When one day, the new king of Poland declares that he intends to marry a Protestant princess and calls for the parliament to convene in Warsaw to approve of the union, Sapieha surprises everybody by giving the order to assemble a travel party. At the parliament, despite all of the other noblemen arguing for the union in obvious attempts to win the new king’s favour, Sapieha alone challenges the decision on moral, patriotic, and historical grounds and cajoles the monarch into calling the wedding off. For his intervention, he is rewarded by the Holy Father who lifts the ban and reluctantly grants the icon to him as a gift.

And so Kossak concludes, that the politics of man have nothing to do with the will of God. The same way the condemnation was instated as a response to the embezzlement of an earthly object (and possibly the assault on earthly pride), it was also revoked by an act of earthly politics and power.

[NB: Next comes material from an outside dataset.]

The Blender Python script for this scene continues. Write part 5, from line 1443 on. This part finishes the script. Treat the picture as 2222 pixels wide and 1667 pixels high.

When Sapieha again travels to Rome to pay tribute to the Holy See after having been pardoned, he finds that the presence of the Mother of God is the same in the chapel where the Our Lady of Guadeloupe used to hang. The duke’s spat with the Pope was a mundane affair all along and Sapieha’s trespass, Kossak seems to argue, never was against God. Nor could it be for as long as his devotion and submission were genuine. For even though our minds, hearts, and bodies are insufficient vessels to carry the love of God, our souls were made for this unique purpose.